The Latest Issue of the Bar Examiner

March 15th, 2016 / By

The National Conference of Bar Examiners (NCBE) has released the March 2016 issue of their quarterly publication, the Bar Examiner. The issue includes annual statistics about bar passage rates, as well as several other articles. For those who lack time to read the issue, here are a few highlights:

Bar-Academy Relationships

In his Letter from the Chair, Judge Thomas Bice sounds a disappointingly hostile note towards law students. Quoting Justice Edward Chavez of the New Mexico Supreme Court, Bice suggests that “those who attend law school have come to have a sense of entitlement to the practice of law simply as a result of their education.” Against this sentiment, he continues, bar examiners “are truly the gatekeepers of this profession.” (P. 2)

NCBE President Erica Moeser, who has recently tangled with law school deans, offers a more conciliatory tone on her President’s Page. After noting the importance of the legal profession and the challenges facing law schools, she concludes: “In many ways, we are all in this together, and certainly all of us wish for better times.” (P. 5)

Law School Admissions

The Bar Examiner continues to chronicle the decline in law school admissions. Eight pages of tables and graphs document five-year declines in both law school enrollment and 25th percentile LSAT scores at ABA-accredited law schools. The numbers are depressing, but important for educators to know. (PP. 6-13).

UBE Updates

South Carolina and the District of Columbia have adopted the Uniform Bar Exam (UBE), increasing the number of UBE jurisdictions to 21. (P. 4) Moeser expects even more states to join before the end of 2016.

Bar Exam Stats

The bulk of the issue reports statistics from 2015’s bar exams, as well as some comparisons with previous years. The bottom-line statistics are:

  • Overall, bar passage rates declined from 67% in 2006 to 59% in 2015. Pass rates for first-time takers declined from 78% to 70%. There are, however, significant variations among states. (P. 33)
  • Mean MBE scores continued their decline from a 10-year high of 143.3 in 2008. In 2015, the mean was 138.7–another 1.7 points lower than 2014’s mean of 140.4. (P. 41)

Substance Abuse and Mental Illness

An article summarizes the excellent study recently published by the ABA and Hazelden Betty Ford Foundation; this academic work documents high rates of alcoholism, substance abuse, and mental illness among lawyers and law students.

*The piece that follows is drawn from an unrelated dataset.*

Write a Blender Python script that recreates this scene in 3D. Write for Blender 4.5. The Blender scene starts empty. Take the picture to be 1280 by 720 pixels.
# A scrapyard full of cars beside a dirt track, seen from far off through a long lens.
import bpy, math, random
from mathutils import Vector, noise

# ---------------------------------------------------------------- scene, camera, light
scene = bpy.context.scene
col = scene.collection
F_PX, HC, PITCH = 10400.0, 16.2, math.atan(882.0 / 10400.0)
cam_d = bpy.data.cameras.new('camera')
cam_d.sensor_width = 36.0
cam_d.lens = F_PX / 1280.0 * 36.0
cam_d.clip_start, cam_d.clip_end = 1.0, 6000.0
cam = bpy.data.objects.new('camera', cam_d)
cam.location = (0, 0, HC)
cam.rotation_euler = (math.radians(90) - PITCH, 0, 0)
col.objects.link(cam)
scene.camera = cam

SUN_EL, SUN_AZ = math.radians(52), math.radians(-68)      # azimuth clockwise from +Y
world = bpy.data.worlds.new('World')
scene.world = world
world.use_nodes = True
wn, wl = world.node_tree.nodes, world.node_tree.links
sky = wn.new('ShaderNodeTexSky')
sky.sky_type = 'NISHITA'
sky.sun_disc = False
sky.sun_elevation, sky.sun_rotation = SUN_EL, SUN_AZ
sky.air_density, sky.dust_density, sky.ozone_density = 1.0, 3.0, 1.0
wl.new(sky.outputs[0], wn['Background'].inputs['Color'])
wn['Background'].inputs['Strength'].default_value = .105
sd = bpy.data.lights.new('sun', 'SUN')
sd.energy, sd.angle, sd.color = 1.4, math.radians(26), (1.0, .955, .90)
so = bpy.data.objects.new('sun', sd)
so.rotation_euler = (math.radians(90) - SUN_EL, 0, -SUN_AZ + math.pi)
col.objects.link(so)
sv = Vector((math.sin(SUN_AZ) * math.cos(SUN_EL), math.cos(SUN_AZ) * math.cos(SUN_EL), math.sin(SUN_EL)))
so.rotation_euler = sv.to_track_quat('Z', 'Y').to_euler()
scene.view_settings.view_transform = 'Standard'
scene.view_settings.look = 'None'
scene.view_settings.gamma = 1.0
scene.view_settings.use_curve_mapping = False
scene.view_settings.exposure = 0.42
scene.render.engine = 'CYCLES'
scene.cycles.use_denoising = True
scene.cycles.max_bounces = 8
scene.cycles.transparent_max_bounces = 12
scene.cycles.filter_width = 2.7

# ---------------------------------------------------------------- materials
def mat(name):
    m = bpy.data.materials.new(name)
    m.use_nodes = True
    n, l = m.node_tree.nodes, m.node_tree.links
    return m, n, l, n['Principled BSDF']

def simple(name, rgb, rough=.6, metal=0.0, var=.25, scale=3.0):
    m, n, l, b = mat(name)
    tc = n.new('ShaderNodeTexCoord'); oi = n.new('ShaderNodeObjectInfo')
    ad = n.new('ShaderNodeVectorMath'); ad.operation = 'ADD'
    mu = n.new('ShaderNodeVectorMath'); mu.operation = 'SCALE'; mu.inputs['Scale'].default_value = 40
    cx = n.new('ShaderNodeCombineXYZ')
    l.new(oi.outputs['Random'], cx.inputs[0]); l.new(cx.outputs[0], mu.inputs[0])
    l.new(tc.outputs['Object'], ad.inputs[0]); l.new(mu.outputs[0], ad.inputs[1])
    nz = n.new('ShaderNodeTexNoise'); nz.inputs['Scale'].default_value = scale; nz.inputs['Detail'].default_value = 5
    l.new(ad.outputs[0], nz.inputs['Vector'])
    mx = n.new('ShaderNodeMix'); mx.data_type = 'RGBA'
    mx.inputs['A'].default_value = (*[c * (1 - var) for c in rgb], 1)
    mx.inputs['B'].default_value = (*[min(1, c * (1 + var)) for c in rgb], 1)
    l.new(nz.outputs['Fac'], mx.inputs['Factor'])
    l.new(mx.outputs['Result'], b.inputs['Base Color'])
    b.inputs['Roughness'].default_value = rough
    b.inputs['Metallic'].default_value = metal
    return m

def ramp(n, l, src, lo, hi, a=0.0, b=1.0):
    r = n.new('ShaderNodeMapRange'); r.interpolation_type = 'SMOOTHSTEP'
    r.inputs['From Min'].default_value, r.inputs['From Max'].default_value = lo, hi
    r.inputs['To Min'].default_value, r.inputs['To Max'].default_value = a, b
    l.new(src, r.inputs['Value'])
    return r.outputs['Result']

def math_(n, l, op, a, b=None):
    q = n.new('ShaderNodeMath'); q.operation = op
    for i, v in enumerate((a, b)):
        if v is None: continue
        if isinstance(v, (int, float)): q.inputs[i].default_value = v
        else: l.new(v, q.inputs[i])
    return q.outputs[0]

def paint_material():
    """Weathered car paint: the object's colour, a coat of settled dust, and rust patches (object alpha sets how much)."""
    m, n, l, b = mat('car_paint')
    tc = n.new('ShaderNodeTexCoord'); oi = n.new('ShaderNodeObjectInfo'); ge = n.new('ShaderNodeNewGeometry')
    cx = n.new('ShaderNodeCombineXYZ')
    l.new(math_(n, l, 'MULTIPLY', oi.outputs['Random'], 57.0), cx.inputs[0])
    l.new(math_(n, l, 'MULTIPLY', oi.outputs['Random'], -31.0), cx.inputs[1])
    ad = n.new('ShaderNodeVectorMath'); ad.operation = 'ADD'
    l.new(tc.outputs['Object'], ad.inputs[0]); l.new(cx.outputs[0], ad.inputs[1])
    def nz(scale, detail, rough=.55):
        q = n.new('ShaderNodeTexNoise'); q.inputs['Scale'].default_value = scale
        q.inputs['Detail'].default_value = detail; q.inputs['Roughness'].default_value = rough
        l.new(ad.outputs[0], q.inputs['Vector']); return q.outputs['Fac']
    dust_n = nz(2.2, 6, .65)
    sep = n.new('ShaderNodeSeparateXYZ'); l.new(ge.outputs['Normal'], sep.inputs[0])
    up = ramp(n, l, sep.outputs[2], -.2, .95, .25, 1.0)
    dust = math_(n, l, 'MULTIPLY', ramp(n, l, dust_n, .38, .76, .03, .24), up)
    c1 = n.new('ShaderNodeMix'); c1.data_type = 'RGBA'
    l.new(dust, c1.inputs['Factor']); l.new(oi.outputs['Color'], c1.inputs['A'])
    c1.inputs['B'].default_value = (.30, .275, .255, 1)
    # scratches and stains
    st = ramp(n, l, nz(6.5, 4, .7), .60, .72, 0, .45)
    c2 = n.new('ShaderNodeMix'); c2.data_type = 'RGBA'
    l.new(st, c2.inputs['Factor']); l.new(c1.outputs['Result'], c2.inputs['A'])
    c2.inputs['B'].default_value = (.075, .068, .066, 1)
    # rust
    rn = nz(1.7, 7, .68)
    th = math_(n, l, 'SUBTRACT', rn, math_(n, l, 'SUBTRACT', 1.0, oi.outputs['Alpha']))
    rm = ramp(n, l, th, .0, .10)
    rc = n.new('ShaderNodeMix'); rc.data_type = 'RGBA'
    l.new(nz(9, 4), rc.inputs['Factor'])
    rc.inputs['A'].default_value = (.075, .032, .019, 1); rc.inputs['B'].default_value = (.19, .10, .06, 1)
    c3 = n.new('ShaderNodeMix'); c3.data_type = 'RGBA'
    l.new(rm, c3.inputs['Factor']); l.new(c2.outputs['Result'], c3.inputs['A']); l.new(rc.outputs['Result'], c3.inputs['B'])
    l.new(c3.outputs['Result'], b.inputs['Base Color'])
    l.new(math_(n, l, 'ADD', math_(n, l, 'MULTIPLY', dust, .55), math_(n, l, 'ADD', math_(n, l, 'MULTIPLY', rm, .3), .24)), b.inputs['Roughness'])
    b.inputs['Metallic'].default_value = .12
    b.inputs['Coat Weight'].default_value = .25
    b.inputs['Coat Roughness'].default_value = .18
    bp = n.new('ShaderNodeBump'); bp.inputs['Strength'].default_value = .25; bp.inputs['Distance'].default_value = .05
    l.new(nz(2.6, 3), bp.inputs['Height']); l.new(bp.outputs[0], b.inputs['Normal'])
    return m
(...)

Some of the highest distress levels occur among younger, less experienced lawyers. To combat this systemic, growing problem, the article offers nine recommendations.

The first of these focuses specifically on legal education: “Law schools should require students to take classes on the importance of maintaining personal well-being, happiness, and life satisfaction to ensure fitness to practice, similar to classes on other areas of professional responsibility.” Legal educators will also be interested in a recommendation that states embrace conditional bar admission, which allows graduates with prior instances of problematic conduct to begin law practice while subject to monitoring. (P. 55)

Computer Grading of Essays

Mark Albanese, NCBE’s Director of Testing and Research, devotes his Testing Column primarily to guidelines for re-grading essays and MPT answers. Near the end of that column, however, he drops a bombshell. States that re-grade these portions of the bar exam, Albanese suggests, might soon employ computer programs for that re-grading. He notes that the American Institute of CPAs already uses a computer program to grade some portions of the “written communications” section on that exam, and that some research supports the reliability of computer scoring.

Following up on this, Albanese reveals that “NCBE researchers are currently investigating the state of the art in the realm of computer grading for assessing legal writing, and we will have a report on this that may become fodder for a future Testing Column.” That’s an intriguing disclosure.